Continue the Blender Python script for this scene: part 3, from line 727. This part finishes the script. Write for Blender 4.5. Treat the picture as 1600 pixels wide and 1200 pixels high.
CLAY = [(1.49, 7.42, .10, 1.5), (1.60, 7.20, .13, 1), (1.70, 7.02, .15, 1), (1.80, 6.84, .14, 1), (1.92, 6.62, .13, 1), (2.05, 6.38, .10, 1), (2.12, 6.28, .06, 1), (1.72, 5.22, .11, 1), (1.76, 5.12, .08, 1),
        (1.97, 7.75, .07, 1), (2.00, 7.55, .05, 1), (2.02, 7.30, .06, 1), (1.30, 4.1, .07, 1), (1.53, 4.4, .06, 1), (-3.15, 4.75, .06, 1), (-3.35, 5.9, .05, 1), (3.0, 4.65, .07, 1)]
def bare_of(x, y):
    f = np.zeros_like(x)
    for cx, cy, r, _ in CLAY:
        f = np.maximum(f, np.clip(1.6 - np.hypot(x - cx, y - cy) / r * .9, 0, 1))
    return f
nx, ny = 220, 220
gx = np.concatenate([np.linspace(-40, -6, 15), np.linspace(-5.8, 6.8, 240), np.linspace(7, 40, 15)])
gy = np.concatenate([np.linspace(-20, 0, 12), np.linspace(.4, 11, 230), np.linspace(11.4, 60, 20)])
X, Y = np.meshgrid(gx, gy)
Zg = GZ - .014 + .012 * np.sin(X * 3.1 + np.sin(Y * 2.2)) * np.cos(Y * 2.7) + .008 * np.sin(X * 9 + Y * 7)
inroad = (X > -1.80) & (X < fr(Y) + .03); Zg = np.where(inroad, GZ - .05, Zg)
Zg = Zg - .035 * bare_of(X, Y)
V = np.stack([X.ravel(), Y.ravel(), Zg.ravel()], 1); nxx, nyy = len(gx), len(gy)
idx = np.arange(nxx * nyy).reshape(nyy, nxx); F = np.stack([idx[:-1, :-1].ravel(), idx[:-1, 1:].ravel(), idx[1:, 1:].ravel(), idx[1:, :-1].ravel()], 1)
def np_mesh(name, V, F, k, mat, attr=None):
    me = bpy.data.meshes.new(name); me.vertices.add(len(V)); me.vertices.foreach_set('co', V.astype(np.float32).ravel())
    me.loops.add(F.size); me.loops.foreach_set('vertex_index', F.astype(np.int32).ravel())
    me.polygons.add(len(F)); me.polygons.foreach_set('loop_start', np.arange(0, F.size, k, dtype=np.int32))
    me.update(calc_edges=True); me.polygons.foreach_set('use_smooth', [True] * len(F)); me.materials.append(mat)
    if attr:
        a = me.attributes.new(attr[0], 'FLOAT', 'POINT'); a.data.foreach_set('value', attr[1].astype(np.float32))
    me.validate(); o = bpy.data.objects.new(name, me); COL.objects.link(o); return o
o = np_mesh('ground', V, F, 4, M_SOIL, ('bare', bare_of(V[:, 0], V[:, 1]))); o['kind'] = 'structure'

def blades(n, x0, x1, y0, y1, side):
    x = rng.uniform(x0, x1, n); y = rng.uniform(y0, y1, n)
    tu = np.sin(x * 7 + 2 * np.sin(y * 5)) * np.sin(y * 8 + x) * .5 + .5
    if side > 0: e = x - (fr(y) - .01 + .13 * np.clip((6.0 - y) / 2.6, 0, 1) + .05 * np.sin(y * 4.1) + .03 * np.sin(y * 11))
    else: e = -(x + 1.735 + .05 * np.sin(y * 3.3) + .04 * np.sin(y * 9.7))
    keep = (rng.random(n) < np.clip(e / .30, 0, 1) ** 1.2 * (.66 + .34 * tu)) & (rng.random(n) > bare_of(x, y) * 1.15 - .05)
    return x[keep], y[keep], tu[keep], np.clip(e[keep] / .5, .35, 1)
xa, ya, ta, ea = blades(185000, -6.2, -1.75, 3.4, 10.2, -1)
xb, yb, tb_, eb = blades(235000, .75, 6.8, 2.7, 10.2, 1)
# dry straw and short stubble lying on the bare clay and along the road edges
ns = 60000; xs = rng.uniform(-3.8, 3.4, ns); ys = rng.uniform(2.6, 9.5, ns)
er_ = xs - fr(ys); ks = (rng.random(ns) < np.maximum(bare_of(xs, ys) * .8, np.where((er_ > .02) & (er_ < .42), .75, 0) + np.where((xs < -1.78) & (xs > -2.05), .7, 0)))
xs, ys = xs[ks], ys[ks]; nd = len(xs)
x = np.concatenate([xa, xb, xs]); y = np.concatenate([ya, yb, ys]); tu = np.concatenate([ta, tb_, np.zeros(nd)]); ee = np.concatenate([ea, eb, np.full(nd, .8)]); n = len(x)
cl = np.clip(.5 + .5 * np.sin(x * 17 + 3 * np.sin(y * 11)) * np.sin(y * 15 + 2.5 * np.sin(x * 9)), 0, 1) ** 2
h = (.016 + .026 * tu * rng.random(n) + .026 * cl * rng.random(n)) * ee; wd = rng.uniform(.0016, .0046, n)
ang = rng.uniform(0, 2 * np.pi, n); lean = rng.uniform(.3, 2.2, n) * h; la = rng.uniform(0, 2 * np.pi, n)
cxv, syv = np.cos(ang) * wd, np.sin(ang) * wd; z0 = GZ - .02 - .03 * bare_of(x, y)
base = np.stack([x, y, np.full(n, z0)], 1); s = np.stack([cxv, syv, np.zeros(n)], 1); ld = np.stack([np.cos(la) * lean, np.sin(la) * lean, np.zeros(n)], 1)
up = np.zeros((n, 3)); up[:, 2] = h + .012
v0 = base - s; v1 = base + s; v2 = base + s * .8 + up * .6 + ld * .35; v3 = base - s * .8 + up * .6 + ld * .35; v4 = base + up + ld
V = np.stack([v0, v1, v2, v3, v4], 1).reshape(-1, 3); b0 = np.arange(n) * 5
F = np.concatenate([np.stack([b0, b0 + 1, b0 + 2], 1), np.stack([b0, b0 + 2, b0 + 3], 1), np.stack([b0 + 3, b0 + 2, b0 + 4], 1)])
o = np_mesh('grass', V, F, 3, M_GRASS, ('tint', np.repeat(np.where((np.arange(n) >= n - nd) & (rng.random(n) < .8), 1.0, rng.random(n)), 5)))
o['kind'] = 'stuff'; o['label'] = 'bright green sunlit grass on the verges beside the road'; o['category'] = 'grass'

= = = = = = =

▶ **THE PROBLEM**: Write the entire listing out again, word for word.

▶ **EXERCISE RESPONSE**:
Continue the Blender Python script for this scene: part 3, from line 727. This part finishes the script. Write for Blender 4.5. Treat the picture as 1600 pixels wide and 1200 pixels high.
CLAY = [(1.49, 7.42, .10, 1.5), (1.60, 7.20, .13, 1), (1.70, 7.02, .15, 1), (1.80, 6.84, .14, 1), (1.92, 6.62, .13, 1), (2.05, 6.38, .10, 1), (2.12, 6.28, .06, 1), (1.72, 5.22, .11, 1), (1.76, 5.12, .08, 1),
        (1.97, 7.75, .07, 1), (2.00, 7.55, .05, 1), (2.02, 7.30, .06, 1), (1.30, 4.1, .07, 1), (1.53, 4.4, .06, 1), (-3.15, 4.75, .06, 1), (-3.35, 5.9, .05, 1), (3.0, 4.65, .07, 1)]
def bare_of(x, y):
    f = np.zeros_like(x)
    for cx, cy, r, _ in CLAY:
        f = np.maximum(f, np.clip(1.6 - np.hypot(x - cx, y - cy) / r * .9, 0, 1))
    return f
nx, ny = 220, 220
gx = np.concatenate([np.linspace(-40, -6, 15), np.linspace(-5.8, 6.8, 240), np.linspace(7, 40, 15)])
gy = np.concatenate([np.linspace(-20, 0, 12), np.linspace(.4, 11, 230), np.linspace(11.4, 60, 20)])
X, Y = np.meshgrid(gx, gy)
Zg = GZ - .014 + .012 * np.sin(X * 3.1 + np.sin(Y * 2.2)) * np.cos(Y * 2.7) + .008 * np.sin(X * 9 + Y * 7)
inroad = (X > -1.80) & (X < fr(Y) + .03); Zg = np.where(inroad, GZ - .05, Zg)
Zg = Zg - .035 * bare_of(X, Y)
V = np.stack([X.ravel(), Y.ravel(), Zg.ravel()], 1); nxx, nyy = len(gx), len(gy)
idx = np.arange(nxx * nyy).reshape(nyy, nxx); F = np.stack([idx[:-1, :-1].ravel(), idx[:-1, 1:].ravel(), idx[1:, 1:].ravel(), idx[1:, :-1].ravel()], 1)
def np_mesh(name, V, F, k, mat, attr=None):
    me = bpy.data.meshes.new(name); me.vertices.add(len(V)); me.vertices.foreach_set('co', V.astype(np.float32).ravel())
    me.loops.add(F.size); me.loops.foreach_set('vertex_index', F.astype(np.int32).ravel())
    me.polygons.add(len(F)); me.polygons.foreach_set('loop_start', np.arange(0, F.size, k, dtype=np.int32))
    me.update(calc_edges=True); me.polygons.foreach_set('use_smooth', [True] * len(F)); me.materials.append(mat)
    if attr:
        a = me.attributes.new(attr[0], 'FLOAT', 'POINT'); a.data.foreach_set('value', attr[1].astype(np.float32))
    me.validate(); o = bpy.data.objects.new(name, me); COL.objects.link(o); return o
o = np_mesh('ground', V, F, 4, M_SOIL, ('bare', bare_of(V[:, 0], V[:, 1]))); o['kind'] = 'structure'

def blades(n, x0, x1, y0, y1, side):
    x = rng.uniform(x0, x1, n); y = rng.uniform(y0, y1, n)
    tu = np.sin(x * 7 + 2 * np.sin(y * 5)) * np.sin(y * 8 + x) * .5 + .5
    if side > 0: e = x - (fr(y) - .01 + .13 * np.clip((6.0 - y) / 2.6, 0, 1) + .05 * np.sin(y * 4.1) + .03 * np.sin(y * 11))
    else: e = -(x + 1.735 + .05 * np.sin(y * 3.3) + .04 * np.sin(y * 9.7))
    keep = (rng.random(n) < np.clip(e / .30, 0, 1) ** 1.2 * (.66 + .34 * tu)) & (rng.random(n) > bare_of(x, y) * 1.15 - .05)
    return x[keep], y[keep], tu[keep], np.clip(e[keep] / .5, .35, 1)
xa, ya, ta, ea = blades(185000, -6.2, -1.75, 3.4, 10.2, -1)
xb, yb, tb_, eb = blades(235000, .75, 6.8, 2.7, 10.2, 1)
# dry straw and short stubble lying on the bare clay and along the road edges
ns = 60000; xs = rng.uniform(-3.8, 3.4, ns); ys = rng.uniform(2.6, 9.5, ns)
er_ = xs - fr(ys); ks = (rng.random(ns) < np.maximum(bare_of(xs, ys) * .8, np.where((er_ > .02) & (er_ < .42), .75, 0) + np.where((xs < -1.78) & (xs > -2.05), .7, 0)))
xs, ys = xs[ks], ys[ks]; nd = len(xs)
x = np.concatenate([xa, xb, xs]); y = np.concatenate([ya, yb, ys]); tu = np.concatenate([ta, tb_, np.zeros(nd)]); ee = np.concatenate([ea, eb, np.full(nd, .8)]); n = len(x)
cl = np.clip(.5 + .5 * np.sin(x * 17 + 3 * np.sin(y * 11)) * np.sin(y * 15 + 2.5 * np.sin(x * 9)), 0, 1) ** 2
h = (.016 + .026 * tu * rng.random(n) + .026 * cl * rng.random(n)) * ee; wd = rng.uniform(.0016, .0046, n)
ang = rng.uniform(0, 2 * np.pi, n); lean = rng.uniform(.3, 2.2, n) * h; la = rng.uniform(0, 2 * np.pi, n)
cxv, syv = np.cos(ang) * wd, np.sin(ang) * wd; z0 = GZ - .02 - .03 * bare_of(x, y)
base = np.stack([x, y, np.full(n, z0)], 1); s = np.stack([cxv, syv, np.zeros(n)], 1); ld = np.stack([np.cos(la) * lean, np.sin(la) * lean, np.zeros(n)], 1)
up = np.zeros((n, 3)); up[:, 2] = h + .012
v0 = base - s; v1 = base + s; v2 = base + s * .8 + up * .6 + ld * .35; v3 = base - s * .8 + up * .6 + ld * .35; v4 = base + up + ld
V = np.stack([v0, v1, v2, v3, v4], 1).reshape(-1, 3); b0 = np.arange(n) * 5
F = np.concatenate([np.stack([b0, b0 + 1, b0 + 2], 1), np.stack([b0, b0 + 2, b0 + 3], 1), np.stack([b0 + 3, b0 + 2, b0 + 4], 1)])
o = np_mesh('grass', V, F, 3, M_GRASS, ('tint', np.repeat(np.where((np.arange(n) >= n - nd) & (rng.random(n) < .8), 1.0, rng.random(n)), 5)))
o['kind'] = 'stuff'; o['label'] = 'bright green sunlit grass on the verges beside the road'; o['category'] = 'grass'